Artist Bio
Born on Indian Island, Tim Shay started making three-dimensional work with coaching from his father, Pat Shay, and his friend Stan Neptune during the late 1970s. In 1984 Shay enrolled at the Institute of American Indian Arts of Santa Fe and majored in 3-D arts. He graduated with an Associate of Fine Arts degree and remained in Santa Fe until 2004, working and living from his art. He received awards for his work while in college and later in professional shows in the Southwest.
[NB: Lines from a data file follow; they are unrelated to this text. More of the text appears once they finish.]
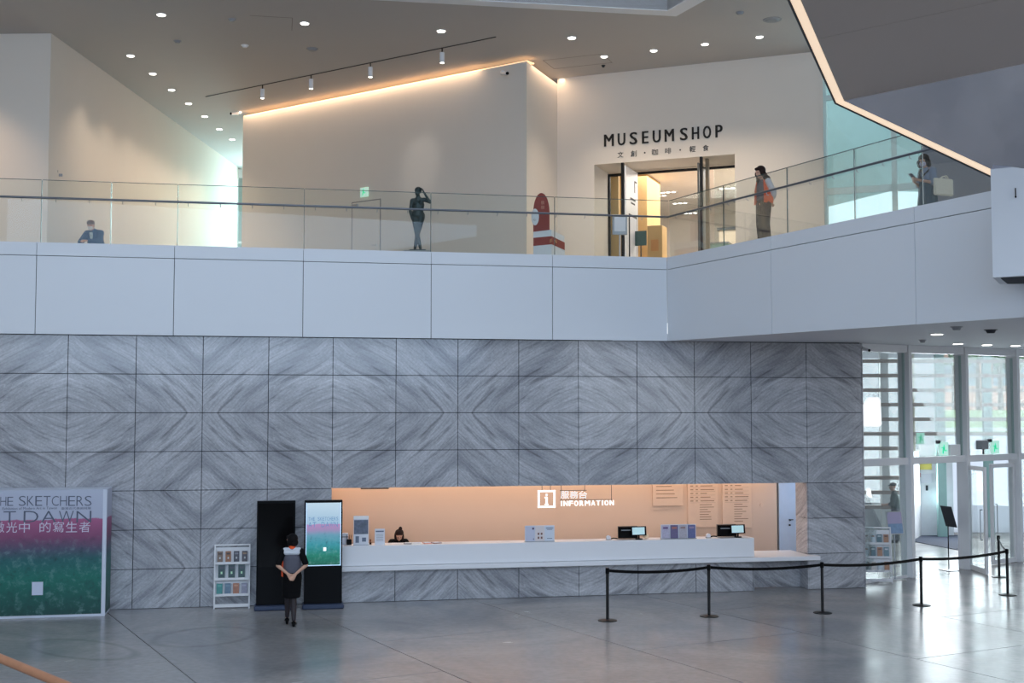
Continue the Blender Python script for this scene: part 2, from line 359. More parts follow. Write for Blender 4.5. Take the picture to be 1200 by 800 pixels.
# niche shell
niche = struct('wall_niche', MB().box(5*PW-.4, 16.62, 2.0, 2.12, 0, 2.9).box(5*PW-.5, 5*PW-.02, .26, 2.1, 0, 2.9), TAN, 'tan rear wall inside the information counter niche')
place(niche, O2, TH)
nc = struct('ceiling_niche', MB().box(5*PW-.5, 17.7, .25, 3.2, 2.62, 2.75), TAN, 'tan ceiling over the counter niche'); place(nc, O2, TH)
nw = struct('wall_niche_side', MB().box(13*PW+.03, 17.7, .62, .7, 0, 2.62).box(17.6, 17.7, .7, 3.1, 0, 2.62).box(16.4, 17.7, 3.0, 3.1, 0, 2.62), WHITE, 'white side passage wall beside the niche'); place(nw, O2, TH)
dr = struct('door_1', MB().box(16.68, 17.6, 2.02, 2.07, 0, 2.6, .004), pm('cool_tinted_door', (196, 210, 226), .5), 'pale grey blue door at the right end of the niche'); place(dr, O2, TH)  # door itself is white; the blue cast of cool light is in its colour
MB().cyl((16.93, 2.02, 1.3), (16.93, 1.96, 1.3), .018).box(16.90, 17.0, 1.955, 1.97, 1.295, 1.315).build('door_handle', BLACKM, dr)
MB().cyl((16.93, 2.02, 1.18), (16.93, 1.99, 1.18), .02).build('door_lock', BLACKM, dr)
sl = MB().box(5*PW+.1, 16.3, 1.9, 1.95, 2.56, 2.6).build('cove_strip', WARMLAMP, niche)
a_ = area('niche_cove_light', W(11.4, -1.68, 2.55), (0, 0, -1), 10.2, .2, 62, (1, .83, .70), roll=TH); a_.rotation_euler = (0, 0, TH)
a_ = area('niche_front_light', W(11.4, -.45, 2.58), (0, 0, -1), 10.0, .15, 40, (1, .84, .74)); a_.rotation_euler = (0, 0, TH)
a_ = area('niche_door_light', W(17.3, -1.2, 2.58), (0, 0, -1), .8, .6, 12, COOL); a_.rotation_euler = (0, 0, TH)
# service grille in lintel underside
v = thing('ceiling_vent', 'dark slot in the underside of the marble above the reception counter', 'vent', W(7.2, -.12, 2.262), TH)
MB().box(-.28, .28, -.05, .05, -.02, .0).build('slot', BLACKM, v)

# ------------------------------------------------------------ counter
ct = thing('reception_counter', 'long white reception counter running through the marble niche', 'counter', O2, TH)
MB().box(5*PW+.01, 16.62, -.30, -.002, .65, .74, .01).build('ledge', SOLID, ct)
MB().box(5*PW+.01, 13*PW-.025, -.002, .9, .69, .74, .003).build('ledge_rear', SOLID, ct)
MB().box(5*PW+.01, 15.17, -.2, .28, .745, 1.14, .008).build('upper_counter', SOLID, ct)
MB().box(5*PW+.01, 15.17, .3, 1.0, .70, .76, .004).build('desk_top', SOLID, ct)

# ------------------------------------------------------------ balcony parapets and level 2 slab
ZT = 7.05; ZB = 5.285
OF = .15
CC = W(13.31, OF)                                           # inner corner of the balcony
RD = Vector((.4305, -.9026, 0)); RN = Vector((-RD.y, RD.x, 0))*-1   # run of the right parapet; RN points into the atrium
RN = Vector((-.9026, -.4305, 0))
def sof(x, y): return ZB + .0165*(y-CC.y) if y < CC.y else ZB + .018*(y-CC.y)
pl = struct('wall_balcony_left', MB().box(-5.5, 13.31, .03, .3, ZB+.01, ZT-.02), GAP, 'long pale blue white balcony parapet above the marble wall')
place(pl, W(0, OF), TH)
jl = [-5.5, -2.05, .68, 3.24, 5.73, 8.30, 10.83, 13.31]
for a, b in zip(jl, jl[1:]):
    MB().box(a+.006, b-.006, 0, .03, ZB, ZT-.262, .002).build('parapet_panel', WHITE, pl)
    MB().box(a+.004, b-.004, -.0, .03, ZT-.25, ZT, .002).build('coping_panel', WHITE, pl)
pr = struct('wall_balcony_right', MB().prism([(0, .03), (9.6, .03), (9.6, .3), (-.05, .3)], lambda x, y: sof(0, CC.y-x*.9026)+.01, ZT-.02), GAP, 'pale balcony parapet running toward the viewer on the right')
rza = math.atan2(RD.y, RD.x); place(pr, CC, rza)
jr = [0, 3.54, 7.22, 9.6]
for a, b in zip(jr, jr[1:]):
    MB().prism([(a+.006, 0), (b-.006, 0), (b-.006, .03), (a+.006, .03)], lambda x, y: sof(0, CC.y-x*.9026), ZT-.262).build('parapet_panel', WHITE, pr)
    MB().box(a+.004, b-.004, 0, .03, ZT-.25, ZT, .002).build('coping_panel', WHITE, pr)
    MB().box(a+.004, b-.004, .03, .3, ZT-.03, ZT, .002).build('coping_top', WHITE, pr)
MB().box(-5.5, 13.31, .03, .3, ZT-.03, ZT, .002).build('coping_top', WHITE, pl)
RE = CC + RD*9.6
# upper floor slab (top 7.0) and lower ceiling
wl = W(-5.5, -.05)
upf = MB().prism([(wl.x, wl.y), ((CC+E2*.0-N2*.2).x, (CC-N2*.2).y), ((CC-RN*.25).x+.1, (CC-RN*.25).y), ((RE-RN*.25).x, (RE-RN*.25).y), (25, RE.y), (25, 21.9), (8.9, 28.2), (12.8, 38.3), (0, 46), (-16, 46), (-16, wl.y)], 6.85, 7.0)
struct('floor_upper', upf, pm('upper_floor_stone', (176, 172, 166), .35), 'pale floor of the upper level')
lc = [((CC-RN*.02)-E2*1.2, 0), (CC-RN*.02, 0), (RE-RN*.02, 0), (Vector((27, RE.y, 0)), 0), (Vector((27, 44, 0)), 0), (Vector((13.5, 33.6, 0)), 0), (Vector((11.0, 35.5, 0)), 0), (Vector((7.6, 31, 0)), 0), (W(17.74, -.3), 0), (W(12.2, -.25), 0)]
lowc = struct('ceiling_lower', MB().prism([(p.x, p.y) for p, _ in lc], lambda x, y: sof(x, y), lambda x, y: sof(x, y)+.15), SOFF, 'white sloping ceiling beneath the balcony by the entrance')

# ------------------------------------------------------------ glass railing
def railing(name, label, base, rz, joints, hand0, hand1, brk):
    t = thing(name, label, 'railing', base, rz)
    for a, b in zip(joints, joints[1:]):
        MB().box(a+.008, b-.008, .10, .118, ZT-.02, ZT+1.22).build('glass_pane', RAILG, t)
        MB().box(a+.008, b-.008, .099, .119, ZT+1.222, ZT+1.232).build('pane_edge', GEDGE, t)
    for a in joints[1:-1]:
        MB().box(a-.006, a+.006, .101, .117, ZT, ZT+1.22).build('pane_joint', GEDGE, t)
    MB().tube([(hand0, .05, ZT+.87), (hand1, .05, ZT+.87)], .022).build('handrail', pm('dark_rail_steel', (112, 118, 126), .3, .8), t, True)
    x = hand0+.3
    while x < hand1-.1:
        MB().tube([(x, .05, ZT+.85), (x, .06, ZT+.81), (x, .1, ZT+.80)], .009, 6).build('rail_bracket', STEEL, t); x += brk
    MB().box(joints[0], joints[-1], .09, .13, ZT-.01, ZT+.012).build('base_channel', STEEL, t)
    return t
railing('glass_railing', 'clear glass railing with steel handrail along the long balcony above the marble', W(0, OF), TH,
        [-5.5, -3.0, -.6, .73, 2.02, 3.28, 5.74, 8.3, 10.9, 13.385], -5.5, 13.35, .62)
railing('glass_railing', 'glass railing with steel handrail on the parapet rising at the right', CC, rza,
        [-.075, 1.9, 3.9, 5.72, 7.3, 9.4], -.04, 9.4, .62)

# ------------------------------------------------------------ upper level walls and ceiling
ZC = 12.2
D0 = at_z(653, 92, ZC); D1 = at_z(960, 60, ZC); C0 = at_z(285, 131, ZC); C1 = at_z(617, 65, ZC); B0 = at_z(60, 39, ZC); B1 = at_z(278, 195, ZC); A0 = B0 + Vector((-6, .25, 0))
def up(v, z): return Vector((v.x, v.y, z))
def wallrun(name, pts, thick, label, mat=PLASTER, z0=7.0, z1=ZC+.05):
    P = [(p.x, p.y) for p in pts]
    return struct(name, MB().prism(P, z0, z1), mat, label)
E0 = at_z(560, 0, ZC); E1 = at_z(782, 12, ZC); E2_ = at_z(803, 0, ZC)
ed = (E1-E0).normalized(); er = (E2_-E1).normalized()
EL = E1-ed*16; ER = E1+er*14
_dn = Vector((-(D1-D0).y, (D1-D0).x, 0)).normalized(); _dr = (D1-D0).normalized()
cpoly = [EL, E1, ER, Vector((26, ER.y, 0)), D0+_dr*26+_dn*.3, D0+_dn*.3, Vector((D0.x, 48, 0)), Vector((-17, 48, 0)), Vector((-17, EL.y, 0))]
struct('ceiling_upper', MB().prism([(p.x, p.y) for p in cpoly], ZC, ZC+.3), CEIL, 'warm grey ceiling of the upper level')
nl = Vector((-ed.y, ed.x, 0)); nr = Vector((-er.y, er.x, 0))
struct('wall_top_balcony', MB().prism([(p.x, p.y) for p in (EL, E1, ER, ER+nr*.3, E1+nr*.3+nl*.25, EL+nl*.3)], ZC-.012, 15), WHITE, 'pale edge of the level above at the top of the view')
struct('wall_left_upper', MB().prism([(p.x, p.y) for p in (A0, B0, B1, B1+Vector((-.8, 6, 0)), Vector((-16, 50, 0)), Vector((-16.3, A0.y, 0)))], 7.0, ZC), PLASTER, 'warm lit plaster wall block at the left end of the upper level')
struct('wall_middle_upper', MB().prism([(p.x, p.y) for p in (C0, C1, D0, D0+Vector((-.3, 1.2, 0)), C0+Vector((.5, 10, 0)))], 7.0, ZC-.14), PLASTER, 'large angled plaster wall in the middle of the upper level')
# recessed cove between wall top and ceiling
cd = (C1-C0).normalized(); cn = Vector((cd.y, -cd.x, 0))
DR = (D1-D0).normalized(); DN = Vector((-DR.y, DR.x, 0)); LD = (D1-D0).length
rd = math.atan2(DR.y, DR.x)
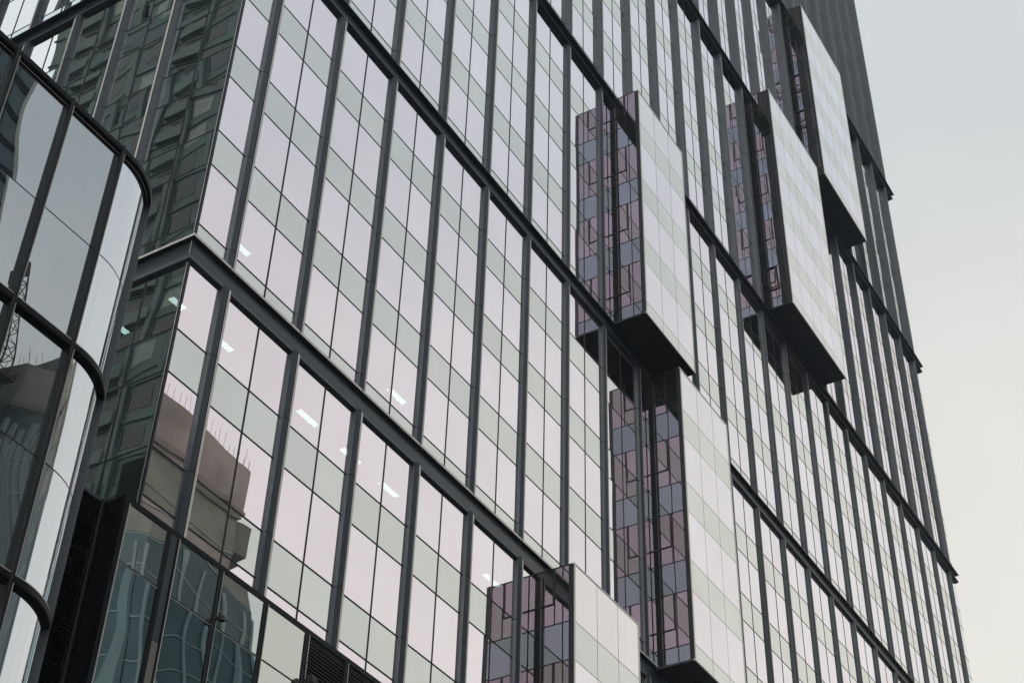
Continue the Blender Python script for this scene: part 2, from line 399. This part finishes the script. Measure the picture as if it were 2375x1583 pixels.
# floors, cores, roof (seen dimly through the glass)
fl = MB()
for k in range(-8, KTOP + 1):
    fl.box(XC + 0.35, XR - 0.35, 0.30, YE - 1, k * H - SP + 0.15, k * H - 0.02)
fl.build('floor_slab', ROOM, tower)
MB().box(XC + 7.0, XR - 7, 7.0, YE - 5, -G, ZT).build('core_wall', ROOM, tower)
MB().box(XC, XR, 0.02, YE, ZT + 0.01, ZT + 0.5).build('roof', BAND, tower)
MB().box(XC, XR, YE + 0.01, YE + 0.3, -G, ZT).build('rear_wall', BAND, tower)

# projecting bays
random.seed(4)
def make_bay(a, c, z0, z1, y, n, opens=()):
    x0, x1 = a * B, c * B
    # frame: solid rim with pale vertical edges
    f = MB()
    f.box(x0 + 0.02, x1 - 0.02, y + 0.03, 0.02, z1 - 0.10, z1)
    f.box(x1 - 0.04, x1, y + 0.02, 0.02, z0, z1 - 0.11)
    f.box(x0 + 0.004, x0 + 0.05, y + 0.02, -0.02, z0 + 0.12, z1 - 0.11)
    fo = f.build('glass_bay', BLACK, tower)
    tr = MB()
    tr.box(x0 + 0.05, x0 + 0.15, y - 0.012, y + 0.05, z0 + 0.06, z1 - 0.05)
    tr.box(x1 - 0.12, x1 - 0.02, y - 0.012, y + 0.05, z0 + 0.06, z1 - 0.05)
    tr.box(x0, x1, y - 0.016, y + 0.05, z0, z0 + 0.055)
    tr.box(x0, x1, y - 0.016, y + 0.05, z1 - 0.05, z1 + 0.02)
    tr.build('edge_trim', TRIMB, fo)
    sd = MB(); sd.box(x0 - 0.006, x0 + 0.045, y + 0.0, y + 0.19, z0 + 0.056, z1 - 0.052); sd.build('edge_post', BLACK, fo)
    so_ = MB(); so_.box(x0 + 0.01, x1 - 0.01, y + 0.06, 0.0, z0 + 0.05, z0 + 0.10)
    for j in range(n):
        sa, sb = x0 + 0.02 + j * (x1 - x0 - .04) / n, x0 + 0.02 + (j + 1) * (x1 - x0 - .04) / n
        so_.box(sa, sb - 0.02, y + 0.07, y + 0.60, z0 + 0.005, z0 + 0.049); so_.box(sa, sb - 0.02, y + 0.65, -0.02, z0 + 0.005, z0 + 0.049)
    so_.build('soffit', SOFFIT, fo)
    ks = sorted([z for z in (list(range(-8, 30)))])
    rows = []
    for k in range(-5, KTOP):
        rows += [(k * H, k * H + H - SP, 'v'), (k * H + H - SP, (k + 1) * H, 's')]
    w0, w1 = x0 + 0.155, x1 - 0.125; cw = (w1 - w0) / n
    ym = -0.03
    ys = y + 0.20
    ysplit = y + 0.80
    back = MB(); back.box(x0 + 0.13, x1 - 0.10, y + 0.012, y + 0.06, z0 + 0.058, z1 - 0.052)
    back.build('front_frame', BLACK, fo)
    for (r0, r1, kd) in rows:
        bars = MB()
        a0, a1 = max(r0, z0 + 0.06), min(r1, z1 - 0.05)
        if a1 - a0 < 0.15: continue
        g = 0.014
        for j in range(n):
            q = [(w0 + j * cw + g, y, a0 + g), (w0 + (j + 1) * cw - g, y, a0 + g), (w0 + (j + 1) * cw - g, y, a1 - g), (w0 + j * cw + g, y, a1 - g)]
            MB().quad(*q).build('window_pane' if kd == 'v' else 'spandrel_panel', (VISION if a1 < z1 - 1 else BAYTOP) if kd == 'v' else SPAN, fo)
        q = [(x0, ym, a0 + .02), (x0, ys, a0 + .02), (x0, ys, a1 - .02), (x0, ym, a1 - .02)]
        MB().quad(*q).build('side_pane' if kd == 'v' else 'side_spandrel', BAYV if kd == 'v' else BAYS, fo)
        bars.box(x0 - 0.012, x0 + 0.003, ys, ym, a1 - 0.025, a1 + 0.02)
        if kd == 'v' and a1 - a0 > 1.6:
            zs_ = r0 + 0.87                       # an opening sash over a small fixed light
            for (xo, ya_, yb_, za_, zb_) in ((0.016, ysplit - 0.02, ysplit + 0.02, a0 + .021, max(zs_, a0) - .036), (0.026, ysplit - 0.02, ysplit + 0.075, max(zs_, a0) + .036, a1 - .026), (0.026, ysplit - .02, ym, zs_ - .035, zs_ + .035)):
                if zb_ > za_ and za_ > a0: bars.box(x0 - xo, x0 + 0.003, ya_, yb_, za_, zb_)
        bars.build('side_frame', BLACK, fo)
    for zo in opens:
        # an awning window pushed open: hinged at its top edge
        k = math.floor(zo / H); zt_ = k * H + H - SP - 0.05; hh = 1.65; d = 0.30
        ya, yb = ysplit + 0.03, ym - 0.25
        w_ = MB(); e = 0.05
        def P(yy, t, off): 
            return (x0 - 0.03 - d * t - off, yy, zt_ - hh * t)
        def bar(y0_, y1_, t0, t1):
            vs = [P(y0_, t0, 0), P(y1_, t0, 0), P(y1_, t1, 0), P(y0_, t1, 0), P(y0_, t0, .05), P(y1_, t0, .05), P(y1_, t1, .05), P(y0_, t1, .05)]
            w_.add(vs, [(0, 3, 2, 1), (4, 5, 6, 7), (0, 1, 5, 4), (1, 2, 6, 5), (2, 3, 7, 6), (3, 0, 4, 7)])
        bar(ya, yb, 0, .05); bar(ya, yb, .93, 1.0); bar(ya, ya + e, .05, .93); bar(yb - e, yb, .05, .93)
        wo = w_.build('open_window', BLACK, fo)
    return fo
make_bay(*BAYS_[0]); make_bay(*BAYS_[1], opens=(40.0,)); make_bay(*BAYS_[2], opens=(66.0, 70.5, 76.0)); make_bay(*BAYS_[3]); make_bay(*BAYS_[4])

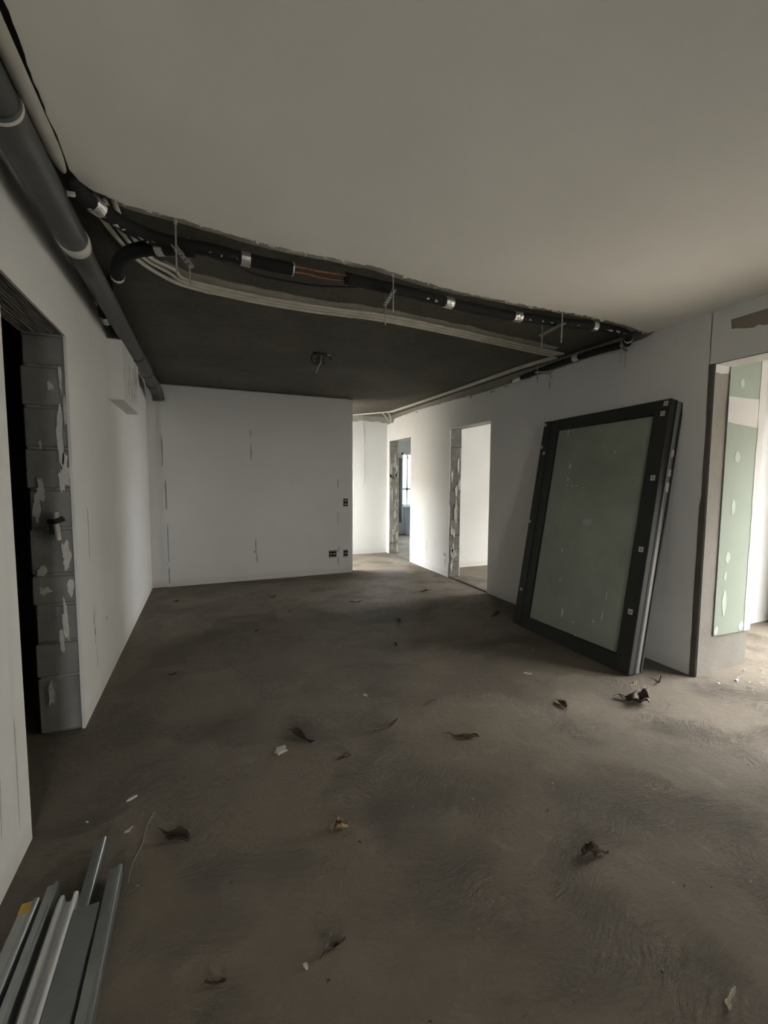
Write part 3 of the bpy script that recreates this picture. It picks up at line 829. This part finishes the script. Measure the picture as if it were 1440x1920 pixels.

In 2004 Shay returned to Maine to continue in the arts. He lives and works on Indian Island. He has shown in regional shows and galleries and has created public artworks in Maine, including commissions at the Portland Children’s Museum, Katahdin Woods and Waters Reception Center, and the Charles Norman Shay Native American Veterans Memorial Park, Omaha Beach Normandy, France. “As an artist, it is important for me to acknowledge the cultural lineage and the creativity that is innate to my people.”
Artist's Statement
"The concept of Line Totem comes as a design with no preliminary sketches or modeling, it is done with total spontaneity of line. There is no measurement of the lines. The lines are cut into a rectangular stone on the flat surface to create shadow in combinations of parallels of twos and threes diagonal, vertical, and horizontal. Once I have gone from top to bottom around all four sides we have a work that cannot be recreated except by measurement or a casting process. This concept reflects the power of line not just in art but in our world as we know it today; as an example how we use line in our language, power lines, toe the line, line of thought, lines of speech on and on. We have had food lines of the great depression and unemployment lines that continue to grow; border lines that tell us where we can and cannot go, not to mention a question of how many wars have been created over lines, which brings to mind “Where do we draw the line?”—let us hope not at the end of the line. Line Totem shows me the power of creativity as its own entity to say that we as a species have the ability to recreate ourselves in a way that reflects outward that we may make the world a better place to just be and to be just."